Write out the material exactly, with the pictures left out.

start Stored data

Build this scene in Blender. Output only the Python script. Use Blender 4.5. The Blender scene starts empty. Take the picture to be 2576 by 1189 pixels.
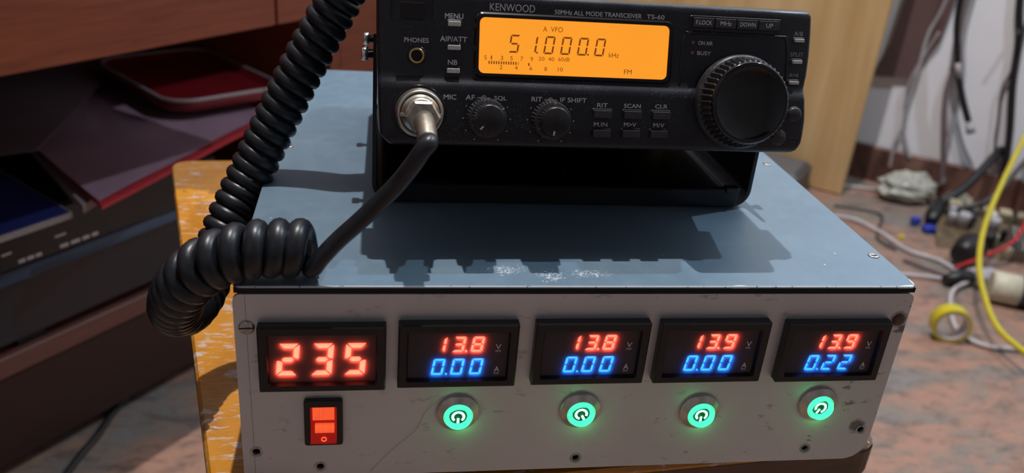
import bpy, math, random
from math import pi, sin, cos, radians, sqrt
from mathutils import Vector, Matrix, noise
random.seed(4)
sc = bpy.context.scene
COL = sc.collection

# ------------------------------------------------------------------ camera
cd = bpy.data.cameras.new('camera')
cam = bpy.data.objects.new('camera', cd); COL.objects.link(cam); sc.camera = cam
cr = Vector((0.98683767, -0.14086404, 0.07942755))
cdn = Vector((0.01008502, -0.43659686, -0.89960073))
cf = Vector((0.16139921, 0.88856092, -0.42942961))
cm = Matrix((( cr.x, -cdn.x, -cf.x), (cr.y, -cdn.y, -cf.y), (cr.z, -cdn.z, -cf.z))).to_4x4()
cm.translation = (0.05184853, -0.29031034, 0.16211678)
cam.matrix_world = cm
cd.sensor_fit = 'HORIZONTAL'; cd.sensor_width = 36.0
cd.lens = 2150.0 / 2576.0 * 36.0
cd.clip_start = 0.01; cd.clip_end = 30
cd.dof.use_dof = True; cd.dof.focus_distance = 0.365; cd.dof.aperture_fstop = 10.0

# ------------------------------------------------------------------ world, lamps, exposure
w = bpy.data.worlds.new('world'); sc.world = w; w.use_nodes = True
w.node_tree.nodes['Background'].inputs[0].default_value = (0.50, 0.49, 0.54, 1)
w.node_tree.nodes['Background'].inputs[1].default_value = 0.05
def lamp(name, loc, col, power, r):
    l = bpy.data.lights.new(name, 'POINT'); l.color = col; l.energy = power; l.shadow_soft_size = r
    o = bpy.data.objects.new(name, l); COL.objects.link(o); o.location = loc
    return o
lamp('ceiling_bulb', (0.17, 0.54, 2.15), (1.0, 0.94, 0.92), 150, 0.016)
lamp('wall_bulb', (1.22, 0.44, 1.62), (0.72, 0.87, 1.0), 50, 0.015)
sc.view_settings.view_transform = 'Standard'; sc.view_settings.look = 'None'
sc.view_settings.gamma = 1; sc.view_settings.use_curve_mapping = False
sc.view_settings.exposure = 0.0

# ------------------------------------------------------------------ materials
def new_mat(name):
    m = bpy.data.materials.new(name); m.use_nodes = True
    nt = m.node_tree; b = nt.nodes['Principled BSDF']
    return m, nt, b
def L(nt, a, b): nt.links.new(a, b)
def noise_node(nt, scale, detail=4, vec=None, rough=.5, dist=0):
    n = nt.nodes.new('ShaderNodeTexNoise'); n.inputs['Scale'].default_value = scale
    n.inputs['Detail'].default_value = detail; n.inputs['Roughness'].default_value = rough
    n.inputs['Distortion'].default_value = dist
    if vec is not None: L(nt, vec, n.inputs['Vector'])
    return n
def ramp(nt, fac, stops):
    r = nt.nodes.new('ShaderNodeValToRGB')
    e = r.color_ramp.elements
    while len(e) < len(stops): e.new(0.5)
    for i, (p, c) in enumerate(stops):
        e[i].position = p; e[i].color = (*c, 1) if len(c) == 3 else c
    L(nt, fac, r.inputs[0]); return r
def mapping(nt, scale=(1, 1, 1), rot=(0, 0, 0), coord='Object'):
    t = nt.nodes.new('ShaderNodeTexCoord'); mp = nt.nodes.new('ShaderNodeMapping')
    mp.inputs['Scale'].default_value = scale; mp.inputs['Rotation'].default_value = rot
    L(nt, t.outputs[coord], mp.inputs[0]); return mp.outputs[0]
def mixc(nt, fac, a, b):
    m = nt.nodes.new('ShaderNodeMix'); m.data_type = 'RGBA'
    if hasattr(fac, 'links'): L(nt, fac, m.inputs[0])
    else: m.inputs[0].default_value = fac
    for s, i in ((a, 6), (b, 7)):
        if hasattr(s, 'links'): L(nt, s, m.inputs[i])
        else: m.inputs[i].default_value = (*s, 1)
    return m.outputs[2]
def math_(nt, op, a, b=0.0, c=None):
    m = nt.nodes.new('ShaderNodeMath'); m.operation = op
    for i, s in enumerate((a, b) if c is None else (a, b, c)):
        if hasattr(s, 'links'): L(nt, s, m.inputs[i])
        else: m.inputs[i].default_value = s
    return m.outputs[0]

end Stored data

#### Worked solution
Build this scene in Blender. Output only the Python script. Use Blender 4.5. The Blender scene starts empty. Take the picture to be 2576 by 1189 pixels.
import bpy, math, random
from math import pi, sin, cos, radians, sqrt
from mathutils import Vector, Matrix, noise
random.seed(4)
sc = bpy.context.scene
COL = sc.collection

# ------------------------------------------------------------------ camera
cd = bpy.data.cameras.new('camera')
cam = bpy.data.objects.new('camera', cd); COL.objects.link(cam); sc.camera = cam
cr = Vector((0.98683767, -0.14086404, 0.07942755))
cdn = Vector((0.01008502, -0.43659686, -0.89960073))
cf = Vector((0.16139921, 0.88856092, -0.42942961))
cm = Matrix((( cr.x, -cdn.x, -cf.x), (cr.y, -cdn.y, -cf.y), (cr.z, -cdn.z, -cf.z))).to_4x4()
cm.translation = (0.05184853, -0.29031034, 0.16211678)
cam.matrix_world = cm
cd.sensor_fit = 'HORIZONTAL'; cd.sensor_width = 36.0
cd.lens = 2150.0 / 2576.0 * 36.0
cd.clip_start = 0.01; cd.clip_end = 30
cd.dof.use_dof = True; cd.dof.focus_distance = 0.365; cd.dof.aperture_fstop = 10.0

# ------------------------------------------------------------------ world, lamps, exposure
w = bpy.data.worlds.new('world'); sc.world = w; w.use_nodes = True
w.node_tree.nodes['Background'].inputs[0].default_value = (0.50, 0.49, 0.54, 1)
w.node_tree.nodes['Background'].inputs[1].default_value = 0.05
def lamp(name, loc, col, power, r):
    l = bpy.data.lights.new(name, 'POINT'); l.color = col; l.energy = power; l.shadow_soft_size = r
    o = bpy.data.objects.new(name, l); COL.objects.link(o); o.location = loc
    return o
lamp('ceiling_bulb', (0.17, 0.54, 2.15), (1.0, 0.94, 0.92), 150, 0.016)
lamp('wall_bulb', (1.22, 0.44, 1.62), (0.72, 0.87, 1.0), 50, 0.015)
sc.view_settings.view_transform = 'Standard'; sc.view_settings.look = 'None'
sc.view_settings.gamma = 1; sc.view_settings.use_curve_mapping = False
sc.view_settings.exposure = 0.0

# ------------------------------------------------------------------ materials
def new_mat(name):
    m = bpy.data.materials.new(name); m.use_nodes = True
    nt = m.node_tree; b = nt.nodes['Principled BSDF']
    return m, nt, b
def L(nt, a, b): nt.links.new(a, b)
def noise_node(nt, scale, detail=4, vec=None, rough=.5, dist=0):
    n = nt.nodes.new('ShaderNodeTexNoise'); n.inputs['Scale'].default_value = scale
    n.inputs['Detail'].default_value = detail; n.inputs['Roughness'].default_value = rough
    n.inputs['Distortion'].default_value = dist
    if vec is not None: L(nt, vec, n.inputs['Vector'])
    return n
def ramp(nt, fac, stops):
    r = nt.nodes.new('ShaderNodeValToRGB')
    e = r.color_ramp.elements
    while len(e) < len(stops): e.new(0.5)
    for i, (p, c) in enumerate(stops):
        e[i].position = p; e[i].color = (*c, 1) if len(c) == 3 else c
    L(nt, fac, r.inputs[0]); return r
def mapping(nt, scale=(1, 1, 1), rot=(0, 0, 0), coord='Object'):
    t = nt.nodes.new('ShaderNodeTexCoord'); mp = nt.nodes.new('ShaderNodeMapping')
    mp.inputs['Scale'].default_value = scale; mp.inputs['Rotation'].default_value = rot
    L(nt, t.outputs[coord], mp.inputs[0]); return mp.outputs[0]
def mixc(nt, fac, a, b):
    m = nt.nodes.new('ShaderNodeMix'); m.data_type = 'RGBA'
    if hasattr(fac, 'links'): L(nt, fac, m.inputs[0])
    else: m.inputs[0].default_value = fac
    for s, i in ((a, 6), (b, 7)):
        if hasattr(s, 'links'): L(nt, s, m.inputs[i])
        else: m.inputs[i].default_value = (*s, 1)
    return m.outputs[2]
def math_(nt, op, a, b=0.0, c=None):
    m = nt.nodes.new('ShaderNodeMath'); m.operation = op
    for i, s in enumerate((a, b) if c is None else (a, b, c)):
        if hasattr(s, 'links'): L(nt, s, m.inputs[i])
        else: m.inputs[i].default_value = s
    return m.outputs[0]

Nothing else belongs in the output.